Around the table, the women produced bags of white bread, cold cuts and jars of condiments. They volleyed stories with speed and humour. Tea was poured and dishes were washed while peels of laughter evolved into hysteric silences, marked only by shoulder shrugs and small tears that perched in flooded eyes. Then the silence erupted with laughter and just when the joke was almost at an end, a naughty comment would flare it up again. This time the women reached for chairs, knowing they would be unable to continue the task of assembling sandwiches for a short while, preferring to feed off of the joke for now.
There were other silences too, when the conversation came to a complete stop while an aunt recounted a confrontation she had had with a neighbor. It was the bilingual aunts who told the best stories, having two languages from which to fish out the mot juste.

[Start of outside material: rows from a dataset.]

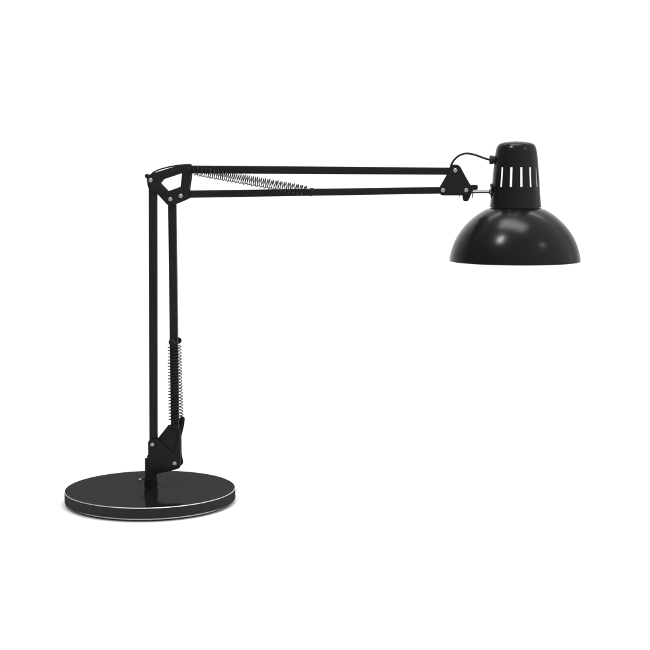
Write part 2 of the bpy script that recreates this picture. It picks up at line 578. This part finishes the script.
# ---------------------------------------------------------------- white sweep
bm = bmesh.new()
prof = [(-8.0, 0.0), (-3, 0), (0, 0), (3.0, 0.0)] + [(3.0 + 1.5 * math.sin(R(a_)), 1.5 - 1.5 * math.cos(R(a_))) for a_ in range(6, 91, 6)] + [(4.5, 3.0), (4.5, 5.0)]
prev = None
for y, z in prof:
    row = [bm.verts.new((x, y, z)) for x in (-9, -3, 3, 9)]
    if prev:
        for k in range(3):
            bm.faces.new((prev[k], prev[k + 1], row[k + 1], row[k]))
    prev = row
fl = from_bm('backdrop', bm, M_FLOOR, None, 60)
fl['kind'] = 'structure'


# ---------------------------------------------------------------- light
def area(name, loc, target, sx, sy, power, col=(1, 1, 1), spread=180):
    l = bpy.data.lights.new(name, 'AREA')
    l.shape = 'RECTANGLE'
    l.size, l.size_y = sx, sy
    l.energy = power
    l.color = col
    l.spread = R(spread)
    o = bpy.data.objects.new(name, l)
    COL.objects.link(o)
    o.location = loc
    o.rotation_euler = (Vector(target) - Vector(loc)).to_track_quat('-Z', 'Y').to_euler()
    return o


hx = axb.x
T0 = (hx, 0, .33)
area('softbox_overhead', (hx - .08, -.15, 1.75), T0, .90, .45, 14.0)
d = Vector((-.50, -.53, .92)).normalized()
area('key_lamp', Vector(T0) + d * 1.6, T0, .13, .32, 13.0)
d = Vector((.58, -.47, .56)).normalized()
area('side_lamp', Vector(T0) + d * 1.7, T0, .22, .22, 1.6)
area('added_backdrop_fill', (0, 1.9, 3.4), (0, 4.4, .8), 5.0, 1.1, 145.0)  # added unseen light that turns the sweep's wall white

w = bpy.data.worlds.new('World')
scene.world = w
w.use_nodes = True
bg = w.node_tree.nodes['Background']
bg.inputs['Color'].default_value = (1, 1, 1, 1)
wn = w.node_tree                                  # the studio is brighter on its right-hand side
gc = wn.nodes.new('ShaderNodeTexCoord')
dt = wn.nodes.new('ShaderNodeVectorMath')
dt.operation = 'DOT_PRODUCT'
dt.inputs[1].default_value = (1, 0, 0)
wm = wn.nodes.new('ShaderNodeMapRange')
wm.inputs['From Min'].default_value = -1
wm.inputs['To Min'].default_value = 0.32
wm.inputs['To Max'].default_value = 1.30
wn.links.new(gc.outputs['Generated'], dt.inputs[0])
wn.links.new(dt.outputs['Value'], wm.inputs['Value'])
wn.links.new(wm.outputs['Result'], bg.inputs['Strength'])

vs = scene.view_settings
vs.view_transform = 'Standard'
vs.look = 'None'
vs.exposure = 0
vs.gamma = 1
scene.render.resolution_x = 1024
scene.render.resolution_y = 1024
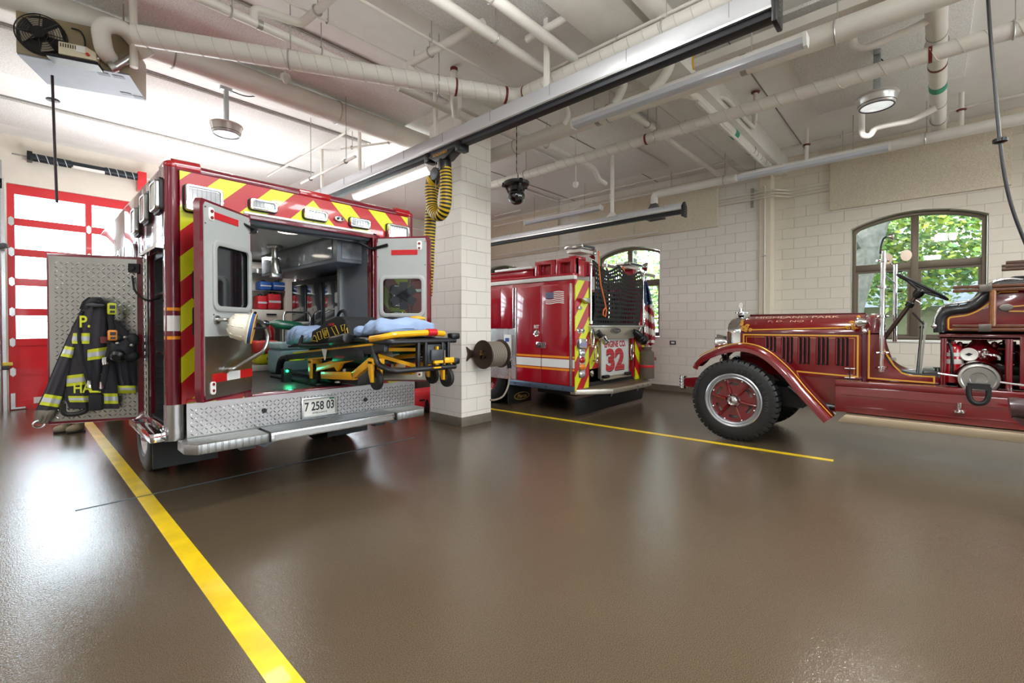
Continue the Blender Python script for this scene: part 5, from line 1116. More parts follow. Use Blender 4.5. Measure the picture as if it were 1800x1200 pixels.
def ladder(name,label,x,z0,z1,y0,y1,rungs,mats,doub=True):
    t=thing(name,label,'ladder',(x,y0,z0))
    m=MB()
    for z in (z0,z1):
        m.box(x-.02,y1,z-.034,x+.02,y0,z-.003); m.box(x-.02,y1,z+.003,x+.02,y0,z+.034)
    m.each('side_rail',mats,t,bevel=.005,per=2)
    m=MB()
    for y in rungs: m.cyl((x,y,z0+.02),(x,y,z1-.02),.026,n=12)
    m.each('rung',mat('rung_wood','8a5428',.35,0,.5,vary=.3,vscale=20),t)
    m=MB()
    for z in (z0,z1): m.box(x-.024,y0-.28,z-.038,x+.024,y0-.19,z+.038)
    m.each('metal_cleat',mat('cleat_steel','6f6a64',.35,.8),t,bevel=.003)
    return t
lz0=at(1740,576,x=6.6).z; lz1=at(1740,506,x=6.6).z; ly=at(1674,576,x=6.6).y; ry=at(1745,540,x=6.6).y
ladder('wooden_ladder','varnished wooden ladder hung on the side of the antique truck seat','x'and 6.6,lz0,lz1,ly,-3.0,[ry-.38*i for i in range(7)],WOOD)
p=at(1768,465,x=6.75)
t=thing('wooden_ladder','dark wooden ladder lying flat high above the antique truck ladder','ladder',(6.75,p.y,p.z)); DW=mat('dark_wood','4a2a18',.35,0,.5,vary=.3,vscale=20)
m=MB()
for x in (6.75,7.12): m.box(x-.02,-3.0,p.z-.034,x+.02,p.y,p.z-.003); m.box(x-.02,-3.0,p.z+.003,x+.02,p.y,p.z+.034)
m.each('side_rail',DW,t,bevel=.005,per=2)
m=MB()
for i in range(6): m.cyl((6.76,p.y-.3-.35*i,p.z),(7.11,p.y-.3-.35*i,p.z),.024,n=12)
m.each('rung',DW,t)
for y in (-1.1,-2.2):
    m=MB(); m.cyl((6.72,y,1.3),(6.72,y,p.z-.04),.018,n=10); m.cyl((6.72,y,lz0-.02),(6.58,y,lz0-.045),.012,n=8); m.cyl((6.72,y,lz1-.02),(6.58,y,lz1-.045),.012,n=8); m.build('ladder_bracket',BLACKM,Q)
a=at(1768,540,x=6.66); m=MB(); m.prism(ell(a.y,a.z,.05,.035),6.64,6.67,'x'); b_=m.build('pulley_block',mat('pulley_grey','77736c',.4,.6),Q,bevel=.006); m=MB(); m.tube([a,a+Vector((0,-.3,.03)),a+Vector((0,-.8,.05))],.008,6); m.tube([a-Vector((0,.02,.04)),a+Vector((0,-.3,-.05)),a+Vector((0,-.8,-.07))],.008,6); m.build('rope',mat('rope_tan','b98a4a',.8),b_)
# ================================================================ ceiling, services, lamps
def speck(name,c0,c1,sc):
    m=bpy.data.materials.new(name); t=NT(m); t.link(t.ramp(t.noise(sc,3,.75),.38,.62,srgb(c0),srgb(c1)),t.b.inputs['Base Color']); t.b.inputs['Roughness'].default_value=.9; t.bump(t.noise(sc,3),.4,.01); return m
ACO=speck('wood_wool_grey','d6d4cf','f6f5f2',80); ACW=speck('wood_wool_tan','cfc3ab','e2d8c4',55)
def panel(label,x0,y0,x1,y1,grp):
    m=MB(); m.box(x0,y0,ZC-.045,x1,y1,ZC-.004); return tag(m.build('acoustic_panel',ACO,bevel=.006),label,'acoustic panel',grp)
PN=[(-1.2,5.34,4.40,6.65,'speckled ceiling panel over the ambulance rear, left of the block column'),(-1.2,7.68,4.4,9.03,'speckled ceiling panel above round lamp behind the ambulance'),(-1.2,10.06,4.4,11.3,'speckled ceiling panel nearest the red overhead door'),
(-1.2,2.75,4.0,4.05,'speckled ceiling panel over the open floor left of the exhaust rail'),(5.4,5.6,7.5,6.9,'speckled ceiling panel above black dome camera beside the column'),(7.55,4.1,9.3,5.4,'speckled ceiling panel between the spiral duct and right wall'),(5.6,3.4,7.4,4.3,'speckled ceiling panel behind the long linear lamp'),(7.6,7.4,9.9,8.7,'speckled ceiling panel over the fire engine roof'),(5.6,-.3,8.6,1.35,'speckled ceiling panel above right round lamp'),(5.6,-2.6,9.6,-1.2,'speckled ceiling panel at the upper right corner')]
for a in PN: panel(a[4],a[0],a[1],a[2],a[3],'ceiling acoustic panels')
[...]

A frozen hush fell as all eyes rested on the storyteller. Some cigarettes went unlit while others grew long, bending ashes. The storyteller paused at the most effective spot.
"J'ai dis, 'La, la. Whoa.'"
Then, pressing on, she theatrically quoted herself, telling the absent victim where he could go. She raised her eyebrows, pointed her finger at a stand-in (usually a sister sitting across the table), and she started.
"I told him, 'Listen. If you think for a minute that I'm going to…'". Calling on her stockpile of hand gestures and articulating her strength with every word, she chastised someone known simply as "Mister". At the end of her story she paused again, allowing the silence to punctuate her authority and then, "Can you believe it?"
"Good for you!"
"The bloody cheek!"
"Oh no, you've got to set them straight right away… give 'em an inch…"
She resumed cutting the bologna sandwiches and I watched her softness return.
They gossiped sympathetically and told adult jokes that I didn't understand. They shared secrets and asked each other about their lives. I began an education on the body, birthing, common operations, family histories of neighbors and relatives present and missing. I would learn the acceptable cost of seasonal vegetables like corn. I would learn about beef cuts and the difference between a shank and a flank. But it was on this day that I realized for the first time they were women with lives of their own.
Eventually lunch was presented to the table. Outstretched towels caught wet, shivering children, all freckled and cow-licked. They accepted crayon-coloured cups of Kool-Aid and fought a hovering wasp for slices of my grandmother's gargantuan tomatoes while outside, the toys bobbed and huddled in the corner of the pool.
"I don't like grape!" my brother whined.
"Yes you do." The words came out of my mouth as I cut his halved sandwich into quarters. It's the only way he'll eat it.